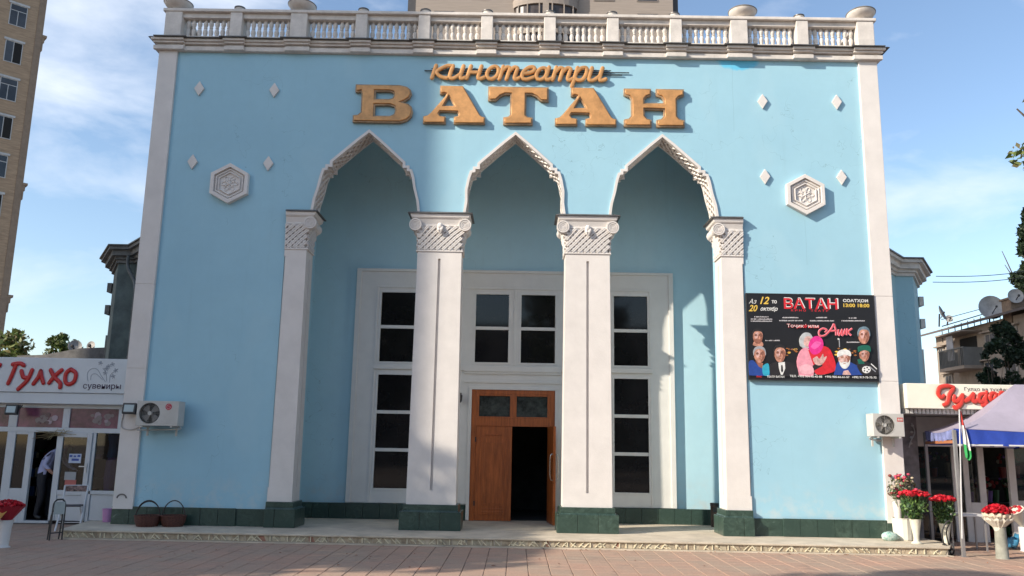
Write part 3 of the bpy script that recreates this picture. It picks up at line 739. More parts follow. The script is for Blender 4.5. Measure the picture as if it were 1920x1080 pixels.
SCR = {
 'к': ([[(.0, 1), (0, 0)], [(.7, 1), (.5, .98), (.12, .52), (.4, .12), (.72, .02)]], .8),
 'и': ([[(0, 1), (0, .2), (.12, .0), (.3, .08), (.5, .4)], [(.5, 1), (.5, .2), (.6, 0), (.8, .12)]], .85),
 'н': ([[(0, 1), (0, 0)], [(0, .5), (.5, .5)], [(.5, 1), (.5, .2), (.6, 0), (.8, .12)]], .85),
 'о': ([el(.28, .5, .26, .5)], .68),
 'т': ([[(0, 1), (0, 0)], [(0, .6), (.15, .95), (.33, .9), (.34, .6), (.34, 0)], [(.34, .6), (.5, .95), (.68, .9), (.69, .6), (.69, .15), (.78, 0), (.92, .12)]], 1.0),
 'е': ([[(.05, .45), (.35, .55), (.52, .75), (.42, 1), (.2, .95), (.02, .6), (.05, .15), (.28, 0), (.6, .2)]], .66),
 'а': ([el(.25, .47, .24, .47), [(.5, 1), (.5, .2), (.6, 0), (.8, .12)]], .85),
 'р': ([[(0, 1), (0, -.5)], [(0, .6), (.15, .95), (.4, 1), (.5, .6), (.42, .1), (.2, 0), (.02, .15)]], .68),
}
def script(txt, x0, z0, h, width, r, y, parent, m, shear=.28, sy=.8, name='letter', dic=SCR, zs=0):
    tot = sum(dic[c][1] for c in txt); u = width/tot; x = x0
    for c in txt:
        q = MB()
        for s_ in dic[c][0]:
            pts = smooth_pts([(x+p[0]*u+p[1]*h*shear, y, z0+p[1]*h+zs*(x-x0)) for p in s_], 4); q.tube(pts, r, 8, sy)
            for e in (pts[0], pts[-1]): q.ball(e, r*.98, 8, 6, (1, sy, 1))
        q.build(name, m, parent, smooth=True); x += dic[c][1]*u
script('кинотеатри', -1.70, 8.905, .27, 3.5, .043, -.055, sg2, GOLD)
MB().tube([(-1.86, -.03, 9.075), (2.26, -.03, 9.095)], .012, 6).tube([(-1.72, -.03, 9.03), (2.12, -.03, 9.045)], .012, 6).tube([(-1.72, -.03, 9.12), (1.9, -.03, 9.135)], .010, 6).build('mounting_rod', IRON, sg2)

# ================================================================== POSTER
pst = empty('film_poster_board', (5.66, 0, 3.8), label='black printed film poster board with red ВАТАН heading beside the right column', cat='poster')
def pm(n, c, r=.5): return mat('print_'+n, c, r, .34 if 'skin' in n or 'hair' in n or 'coat' in n else .15, 16)
PX0, PX1, PZ0, PZ1 = 4.455, 6.86, 2.99, 4.605
def padd(o): o.parent = pst; o.matrix_parent_inverse = Matrix.Translation((-5.66, 0, -3.8)); return o
padd(MB().box(PX0, PX1, -.075, -.03, PZ0, PZ1).build('poster_panel', mat('print_black', (.014, .013, .014), .38, .1), bevel=.004))
padd(MB().box(PX0, PX1, -.08, -.02, PZ0-.02, PZ0).box(PX0, PX1, -.08, -.02, PZ1, PZ1+.015).box(PX0-.015, PX0, -.08, -.02, PZ0-.02, PZ1+.015).box(PX1, PX1+.015, -.08, -.02, PZ0-.02, PZ1+.015).build('poster_edge', IRON))
def pp(zx, zy):   # 1605x1080 zoom pixels of [1390,545,1650,720] -> board
    return at(1390+zx*260/1605, 545+zy*175/1080, -.076)
LAY = [0]
def pshape(name, pts, m, sm=True, lay=None):
    P = [pp(*p) for p in pts]
    if sm and len(P) > 4:
        P3 = smooth_pts([(a, 0, b) for a, b in P+[P[0]]], 3)[:-1]; P = [(v.x, v.z) for v in P3]
    LAY[0] += 1; y = -.0755-.0002*LAY[0]
    return padd(MB().prism(P, y, -.0752).build(name, m))
def ptext(t, zx, zy, hpx, m, w=None, bold=0., shear=0., name='print_text', lay=0):
    x, z = pp(zx, zy); me = text_mesh(t, 1., .0, bold, shear)
    xs = [v.co.x for v in me.vertices]; zsz = [v.co.z for v in me.vertices]
    W_ = max(xs)-min(xs); H_ = max(zsz)-min(zsz); x2, z2 = pp(zx, zy+hpx); h = abs(z-z2)
    if w: wx = pp(zx+w, zy)[0]-x
    else: wx = W_*h/H_
    me.transform(Matrix.Translation((-(max(xs)+min(xs))/2, 0, -min(zsz)))); me.transform(Matrix.Diagonal((wx/W_, 1, h/H_, 1)))
    LAY[0] += 1
    return padd(mobj(name, me, m, None, (x, -.0755-.0002*LAY[0], z2)))
pw, pr_, py_, psk, pgr = pm('white', (.72, .72, .70)), pm('red', (.62, .02, .03)), pm('yellow', (.75, .5, .08)), pm('skin', (.55, .26, .18)), pm('grey', (.3, .31, .34))
pdk = pm('dark', (.02, .017, .018)); pblu = pm('blue', (.02, .06, .28)); pcy = pm('cyan', (.03, .35, .5)); ppk = pm('pink', (.75, .3, .38)); pmg = pm('magenta', (.7, .03, .25)); pgn = pm('green', (.01, .12, .08)); psk2 = pm('skin_dark', (.30, .12, .08)); pbl = pm('skin_pale', (.68, .42, .38)); pam = pm('amber', (.35, .13, .03))
ptext('Аз', 130, 95, 55, pw, 90, shear=.4); ptext('12', 268, 70, 85, py_, 110, .02, .35); ptext('то', 380, 110, 38, pw, 60, .02)
ptext('20', 135, 165, 75, py_, 105, .02, .35); ptext('октябр', 320, 185, 60, pw, 200, .02, .4)
ptext('ВАТАН', 806, 82, 122, pw, 628, .02); ptext('ВАТАН', 798, 90, 124, pr_, 618, .02)
ptext('К И Н О    Т Е А Т Р', 790, 218, 24, pr_, 430, .02)
ptext('СОАТҲОИ', 1320, 98, 42, pw, 290, .03); ptext('13:00 18:00', 1330, 150, 42, py_, 300, .03)
def blurb(cx, zy, w, seed):
    random.seed(seed); LAY[0] += 1; q = MB(); x = cx-w/2
    while x < cx+w/2-6:
        l = random.uniform(5, 11); a = pp(x, zy+13); b = pp(x+l, zy); hh = random.choice((0, 0, .3))
        q.box(a[0], b[0]-.002, -.0755-.0002*LAY[0], -.0752, a[1]+(b[1]-a[1])*.0, b[1]-(b[1]-a[1])*hh); x += l+1.5
        if random.random() < .13: x += 7
    padd(q.build('small_print', pm('faded_white', (.5, .48, .5)), kind='stuff'))
for k, (cx, zy, w) in enumerate(((235, 296, 170), (235, 322, 250), (235, 346, 250), (570, 305, 190), (575, 340, 270), (930, 305, 130), (935, 342, 280), (1295, 310, 100), (1300, 342, 280), (362, 570, 165), (1295, 590, 150), (200, 960, 120), (520, 962, 100), (905, 962, 140))): blurb(cx, zy, w, k)
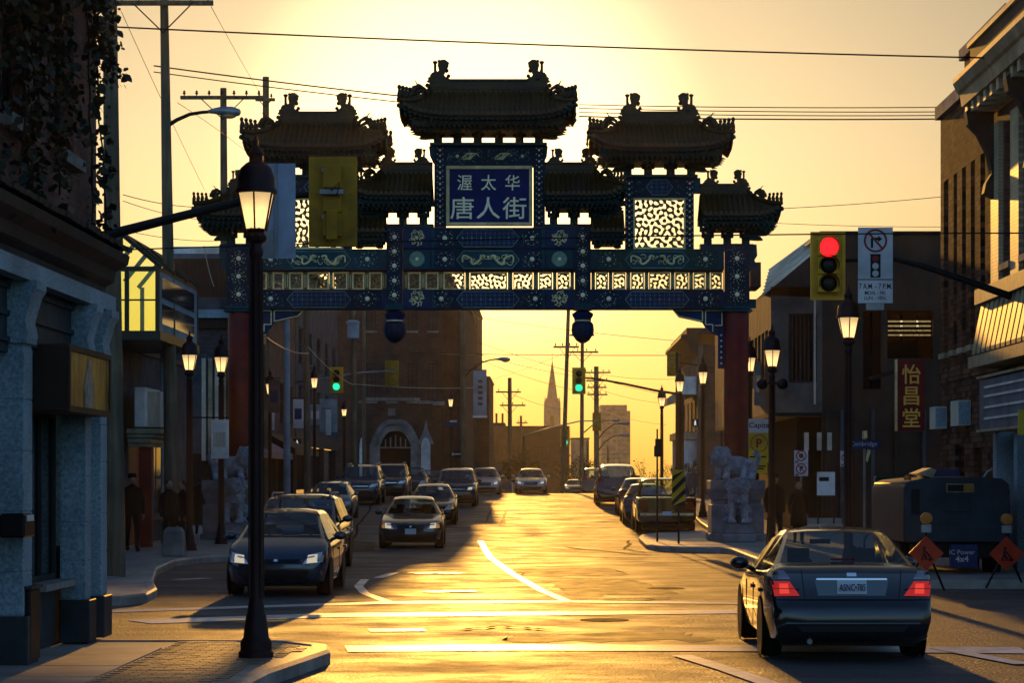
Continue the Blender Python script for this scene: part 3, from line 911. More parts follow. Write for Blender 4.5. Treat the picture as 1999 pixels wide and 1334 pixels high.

◆ ◆ ◆ ◆ ◆

### GOAL OF THE EXERCISE
From the opening line of the listing above through the line bearing "6).build('mounting_rod', IRON, sg2)", repeat each line exactly. Drop every picture.

### EXERCISE OUTPUT
Write part 3 of the bpy script that recreates this picture. It picks up at line 739. More parts follow. The script is for Blender 4.5. Measure the picture as if it were 1920x1080 pixels.
SCR = {
 'к': ([[(.0, 1), (0, 0)], [(.7, 1), (.5, .98), (.12, .52), (.4, .12), (.72, .02)]], .8),
 'и': ([[(0, 1), (0, .2), (.12, .0), (.3, .08), (.5, .4)], [(.5, 1), (.5, .2), (.6, 0), (.8, .12)]], .85),
 'н': ([[(0, 1), (0, 0)], [(0, .5), (.5, .5)], [(.5, 1), (.5, .2), (.6, 0), (.8, .12)]], .85),
 'о': ([el(.28, .5, .26, .5)], .68),
 'т': ([[(0, 1), (0, 0)], [(0, .6), (.15, .95), (.33, .9), (.34, .6), (.34, 0)], [(.34, .6), (.5, .95), (.68, .9), (.69, .6), (.69, .15), (.78, 0), (.92, .12)]], 1.0),
 'е': ([[(.05, .45), (.35, .55), (.52, .75), (.42, 1), (.2, .95), (.02, .6), (.05, .15), (.28, 0), (.6, .2)]], .66),
 'а': ([el(.25, .47, .24, .47), [(.5, 1), (.5, .2), (.6, 0), (.8, .12)]], .85),
 'р': ([[(0, 1), (0, -.5)], [(0, .6), (.15, .95), (.4, 1), (.5, .6), (.42, .1), (.2, 0), (.02, .15)]], .68),
}
def script(txt, x0, z0, h, width, r, y, parent, m, shear=.28, sy=.8, name='letter', dic=SCR, zs=0):
    tot = sum(dic[c][1] for c in txt); u = width/tot; x = x0
    for c in txt:
        q = MB()
        for s_ in dic[c][0]:
            pts = smooth_pts([(x+p[0]*u+p[1]*h*shear, y, z0+p[1]*h+zs*(x-x0)) for p in s_], 4); q.tube(pts, r, 8, sy)
            for e in (pts[0], pts[-1]): q.ball(e, r*.98, 8, 6, (1, sy, 1))
        q.build(name, m, parent, smooth=True); x += dic[c][1]*u
script('кинотеатри', -1.70, 8.905, .27, 3.5, .043, -.055, sg2, GOLD)
MB().tube([(-1.86, -.03, 9.075), (2.26, -.03, 9.095)], .012, 6).tube([(-1.72, -.03, 9.03), (2.12, -.03, 9.045)], .012, 6).tube([(-1.72, -.03, 9.12), (1.9, -.03, 9.135)], .010, 6).build('mounting_rod', IRON, sg2)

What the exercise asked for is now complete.